12/17/2007

Un regalo en Navidad

Pensar que diciembre es tiempo de obsequios, de sonrisas, pero también, claro, de melancolías, de volver la vista atrás y darse cuenta de que el tiempo ha pasado, de que otros, tan entrañables como inolvidables, ya no nos dan la mano, ya no están entre nosotros.
Soy un hombre afortunado. Camila, que hace tres años vino a alumbrarme la vida, espera con asombro a su hermano quien, vaya usted a saber por cuáles enigmáticas razones, es el culpable de que la panza de su madre luzca hinchada, gigantesca, tan grande como el regalo de estos días: una pelota que golpea sin ningún remordimiento, todas las veces de este mundo, contra la pared aguamarina de su cuarto.
Diciembre, que es un mes para pensar en otras cosas, guarda hoy la fuerza de la emoción hecha espera, convertida en espacio justo para reflexionar a ritmo de taquicardia o de tromba marina, es decir, diciembre se me ha convertido, como quien no quiere el asunto, en época de filigrana, torneada a mano, sin rebuscamientos, sin costuras visibles, sólo dada a deglutir la certeza de que otra vez habrá un alumbramiento.
Mientras escribo imagino a Daniel leyendo estas líneas. No son nada del otro mundo, desde luego, ni mi idea es tomar rutas moralizadoras. Nada de eso. Cuando pienso en alguien de ocho meses con sus días, que luego cumplirá años, y después otros tantos, y así, y entonces tecleo para contar ciertas historias, menudas impresiones que deseo expresar a alguien -esas que me atraviesan cuerpo y alma-, pienso con el corazón, exactamente con la adrenalina de por medio: un chorro de latidos que, cosa de lo más extraña, produce una paz muy pocas veces vislumbrable.
Resulta curioso, pero me doy cuenta de que la paternidad es una experiencia con mucho de identidad única y nada de repetitivo. Se es padre una vez, y a la segunda vale decir que lo anterior, el hecho de que ya has sido papá, permanece en un ámbito particular, en el justo lugar de la memoria pero sin mayores conexiones con lo que tienes que vivir ahora. Ser padre es ser padre y punto, lo cual implica que una, dos, tres o más veces juegan cada una a robarse el universo para sí, es decir, exprimes los momentos, o ellos te exprimen a ti, como si no hubiera habido otros. Bendita sea esa realidad.

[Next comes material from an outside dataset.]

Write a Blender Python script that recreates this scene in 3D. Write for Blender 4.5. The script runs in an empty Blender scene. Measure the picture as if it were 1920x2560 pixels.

En Navidad se dan otros sabores, entre otras razones gracias o a pesar de la publicidad, de los televisores, del día a día lleno de vértigo, de un cuento como el de Charles Dickens, y en ésta, la espera rebasó ya los ocho meses. Un hijo en Navidad es un regalo extraordinario, razón que hace infinitamente más dulce, más inconmensurable, más cargada de lo bueno a unas fechas que en las remembranzas conservan hondos gestos familiares, algunas lágrimas furtivas y olorosos recuerdos de la infancia.
Decía arriba que imagino a Daniel leyendo estas palabras, y al hacerlo veo a un niño, y también a un hombre, que a su vez en una Navidad cualquiera espera un hijo. Es que uno se repite en ellos, uno tiende a ver el propio rostro en el océano de vida que conforman los retoños. Hasta que en un instante, en un fogonazo misterioso se encuentran las miradas y entonces te percatas de que él es él y tú eres tú. Ahí descubres el milagro de cuanto ha ocurrido.
Diciembre es tiempo de regalos, y también de perdones. Tiempo para el sosiego, si se puede, y tiempo para la familia. Cuando menos eso me quedó en la piel, más allá de los días en que caminaba de la mano de mi padre o de mi madre. La Navidad huele a pan, huele a vino, es una caja de colores, hay mucho de humano en este mes. Un hijo en Navidad resume todo esto, y aparte de una bendición, es la mejor muestra de que la vida está ahí, hermosa y triunfante, como racimo de flores.